You probably don’t need a pocket calculator to determine that the market isn’t exactly ready right now for imported liquefied natural gas (LNG). But according to a new study by PIRA Energy Group, prices should average more than $3/MMBtu at the Henry Hub through 2015, creating an solid market over the long-term in the United States for a worldwide LNG supply that is expected to more than double over the next decade.

“The way the market looks right now, the pendulum has definitely swung toward Europe in terms of where the incremental tanker of LNG is going to go because European prices are at least $1 higher than the United States, which is a huge shift from last year at this time,” said Ira R. Joseph, director of international gas at PIRA and co-author of the Atlantic LNG study. “That’s why you are seeing CMS Energy deals to Belgium and France and the [other deals] between Algeria and Spain.”

With Henry Hub prices plummeting to $1.91 Monday on the New York Mercantile Exchange, there aren’t that many LNG suppliers out there eager to ship gas to the United States. “But it’s very difficult to generalize about term contract volumes and spot volumes,” said Joseph. “You have situations where you could even see spot volumes coming in at extremely low [price] levels depending on who the supplier is. It depends on a lot of different things, which is why we developed software that is online for calculating LNG netbacks between any one source and any one destination. You can do your own scenario for what you believe the threshold is.”

PIRA’s new study, “Atlantic Basin LNG: The Next Commodity Market,” comes with software that is designed to help people in the industry assess the financial consequences of a liquid Atlantic Basin LNG market on natural gas assets, including trading activities, basis management, shipping, liquefaction costs, liquids credits, acquisitions, expansions, and development of power, petrochemical, or water desalination projects. PIRA has gathered data on all existing trades, and the software will allow a user to customize various elements of the calculation just in case a particular view is different than PIRA’s. Using either PIRA forecast prices, futures prices on the NYMEX and IPE, or your own price input, the software can calculate netbacks, profit margins and potential arbitrage opportunities in the emerging LNG business.

Joseph said despite the tremendous interest in LNG over the last year, PIRA still sees a tight LNG supply market through 2005. After 2005, however, supply is expected to increase sharply. Currently there are 128 LNG tankers on the world market, but there are 49 new tankers on order and options for another 35 tankers to be built, he said. Worldwide LNG supply is expected to grow to 18 Bcf/d by 2010 from 8 Bcf/d today.

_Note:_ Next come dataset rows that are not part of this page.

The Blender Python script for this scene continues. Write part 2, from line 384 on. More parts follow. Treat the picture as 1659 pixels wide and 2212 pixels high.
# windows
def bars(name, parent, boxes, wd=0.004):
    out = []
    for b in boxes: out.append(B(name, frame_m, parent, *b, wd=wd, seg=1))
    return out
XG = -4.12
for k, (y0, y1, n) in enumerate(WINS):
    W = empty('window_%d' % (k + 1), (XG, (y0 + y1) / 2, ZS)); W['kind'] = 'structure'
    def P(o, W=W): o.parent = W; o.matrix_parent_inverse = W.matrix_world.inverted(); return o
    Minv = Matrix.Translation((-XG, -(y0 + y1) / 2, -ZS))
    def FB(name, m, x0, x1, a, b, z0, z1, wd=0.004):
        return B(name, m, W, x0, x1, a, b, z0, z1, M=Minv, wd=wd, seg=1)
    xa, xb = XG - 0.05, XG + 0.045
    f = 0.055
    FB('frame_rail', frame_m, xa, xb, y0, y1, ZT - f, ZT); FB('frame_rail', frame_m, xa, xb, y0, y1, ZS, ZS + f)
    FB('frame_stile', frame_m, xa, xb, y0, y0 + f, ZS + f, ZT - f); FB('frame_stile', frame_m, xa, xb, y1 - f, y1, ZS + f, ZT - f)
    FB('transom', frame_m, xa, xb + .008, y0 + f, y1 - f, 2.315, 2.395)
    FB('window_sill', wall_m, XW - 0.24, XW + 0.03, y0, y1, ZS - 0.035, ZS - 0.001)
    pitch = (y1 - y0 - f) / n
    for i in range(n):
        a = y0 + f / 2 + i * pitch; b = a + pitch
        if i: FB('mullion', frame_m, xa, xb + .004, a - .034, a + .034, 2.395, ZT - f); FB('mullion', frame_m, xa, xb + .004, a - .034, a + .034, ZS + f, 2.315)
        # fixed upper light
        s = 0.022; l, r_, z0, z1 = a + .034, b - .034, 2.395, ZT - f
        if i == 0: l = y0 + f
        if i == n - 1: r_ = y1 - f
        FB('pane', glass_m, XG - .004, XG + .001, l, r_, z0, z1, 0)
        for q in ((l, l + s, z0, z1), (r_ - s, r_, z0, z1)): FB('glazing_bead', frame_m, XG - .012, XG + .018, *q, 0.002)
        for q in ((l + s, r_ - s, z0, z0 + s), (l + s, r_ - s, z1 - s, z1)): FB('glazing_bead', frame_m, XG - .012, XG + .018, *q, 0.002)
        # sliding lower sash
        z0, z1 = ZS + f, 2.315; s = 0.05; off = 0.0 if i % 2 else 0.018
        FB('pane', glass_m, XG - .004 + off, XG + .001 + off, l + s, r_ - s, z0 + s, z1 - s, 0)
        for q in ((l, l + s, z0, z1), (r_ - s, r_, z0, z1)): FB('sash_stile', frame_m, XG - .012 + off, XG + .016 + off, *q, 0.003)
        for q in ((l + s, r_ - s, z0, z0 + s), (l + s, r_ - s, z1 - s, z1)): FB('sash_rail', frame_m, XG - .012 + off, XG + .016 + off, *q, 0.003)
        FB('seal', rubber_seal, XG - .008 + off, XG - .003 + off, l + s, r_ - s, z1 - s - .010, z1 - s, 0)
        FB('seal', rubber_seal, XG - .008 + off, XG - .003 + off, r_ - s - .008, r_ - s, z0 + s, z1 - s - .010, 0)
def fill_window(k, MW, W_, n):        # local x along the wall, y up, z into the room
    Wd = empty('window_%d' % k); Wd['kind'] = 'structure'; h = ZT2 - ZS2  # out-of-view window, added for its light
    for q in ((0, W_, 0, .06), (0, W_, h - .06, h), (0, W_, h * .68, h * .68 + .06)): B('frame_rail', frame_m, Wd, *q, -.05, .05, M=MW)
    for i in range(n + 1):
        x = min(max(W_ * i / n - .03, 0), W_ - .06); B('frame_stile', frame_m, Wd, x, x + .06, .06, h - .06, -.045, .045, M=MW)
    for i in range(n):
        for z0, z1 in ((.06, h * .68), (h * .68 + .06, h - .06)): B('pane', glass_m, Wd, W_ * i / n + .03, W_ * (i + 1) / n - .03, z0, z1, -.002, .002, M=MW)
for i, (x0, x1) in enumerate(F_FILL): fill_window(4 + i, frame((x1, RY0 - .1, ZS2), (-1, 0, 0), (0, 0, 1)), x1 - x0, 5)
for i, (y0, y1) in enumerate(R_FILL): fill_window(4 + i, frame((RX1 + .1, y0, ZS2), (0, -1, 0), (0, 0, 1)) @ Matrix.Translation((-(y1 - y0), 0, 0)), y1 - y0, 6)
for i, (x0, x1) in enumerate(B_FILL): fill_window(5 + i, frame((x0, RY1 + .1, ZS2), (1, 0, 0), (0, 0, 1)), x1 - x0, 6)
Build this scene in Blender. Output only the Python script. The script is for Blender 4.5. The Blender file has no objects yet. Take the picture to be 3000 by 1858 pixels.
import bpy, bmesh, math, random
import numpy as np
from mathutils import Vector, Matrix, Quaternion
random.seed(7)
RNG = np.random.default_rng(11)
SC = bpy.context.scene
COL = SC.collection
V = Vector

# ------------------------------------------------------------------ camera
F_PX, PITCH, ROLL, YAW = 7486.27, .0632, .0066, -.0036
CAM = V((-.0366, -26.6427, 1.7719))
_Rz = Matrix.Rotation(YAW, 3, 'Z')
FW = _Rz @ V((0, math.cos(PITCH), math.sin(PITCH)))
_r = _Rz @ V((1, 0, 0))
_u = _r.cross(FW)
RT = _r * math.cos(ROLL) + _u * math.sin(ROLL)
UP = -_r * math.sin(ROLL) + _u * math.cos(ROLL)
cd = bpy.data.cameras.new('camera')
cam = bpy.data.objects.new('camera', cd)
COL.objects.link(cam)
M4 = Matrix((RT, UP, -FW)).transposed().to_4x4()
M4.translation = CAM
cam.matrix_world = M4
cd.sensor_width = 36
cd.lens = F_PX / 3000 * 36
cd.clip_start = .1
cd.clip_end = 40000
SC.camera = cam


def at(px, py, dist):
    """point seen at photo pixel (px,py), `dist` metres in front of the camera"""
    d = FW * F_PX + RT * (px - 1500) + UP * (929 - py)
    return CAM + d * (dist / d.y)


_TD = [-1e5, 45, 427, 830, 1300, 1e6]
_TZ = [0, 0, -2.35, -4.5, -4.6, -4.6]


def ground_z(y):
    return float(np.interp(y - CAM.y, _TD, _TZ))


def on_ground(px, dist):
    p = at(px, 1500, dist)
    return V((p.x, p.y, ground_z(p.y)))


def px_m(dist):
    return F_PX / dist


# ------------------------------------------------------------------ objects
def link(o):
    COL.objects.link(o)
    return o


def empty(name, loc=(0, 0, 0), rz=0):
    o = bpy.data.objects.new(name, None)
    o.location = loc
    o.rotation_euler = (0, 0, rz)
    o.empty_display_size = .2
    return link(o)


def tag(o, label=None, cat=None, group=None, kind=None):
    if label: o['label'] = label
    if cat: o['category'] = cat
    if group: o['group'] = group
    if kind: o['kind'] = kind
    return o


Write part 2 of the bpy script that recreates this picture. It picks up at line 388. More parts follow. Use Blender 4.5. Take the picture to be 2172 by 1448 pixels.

“Our long-term price forecast (2015) is for U.S. prices to be above $3 (Henry Hub). The price forecast for Europe is actually higher…above $3.50/MMBtu.” Even with the bullish forecast, however, PIRA still expects only a couple of the proposed LNG import terminals in the United States to be built. “We don’t see a lot of the new terminals that have been announced ever being built, except possible Radio Island, NC, [and one of the two projects in the Bahamas] although we do see major expansions at the existing terminals.” The market situation and permitting issues don’t favor the new terminals, he said. Joseph said PIRA does think one LNG import terminal will be built on the Gulf Coast of Mexico.

“Many people thought that the boom in interest in LNG was a response to last winter’s gas prices in the U.S.,” said Thomas A.Z. Howard, managing director of strategic products at PIRA and one of the authors of the study. “While there is a grain of truth in that, LNG suppliers continue to be interested in the Atlantic Basin when prices are closer to $3, as long as sustained prices do not fall to $2 or lower, which we think is unlikely.”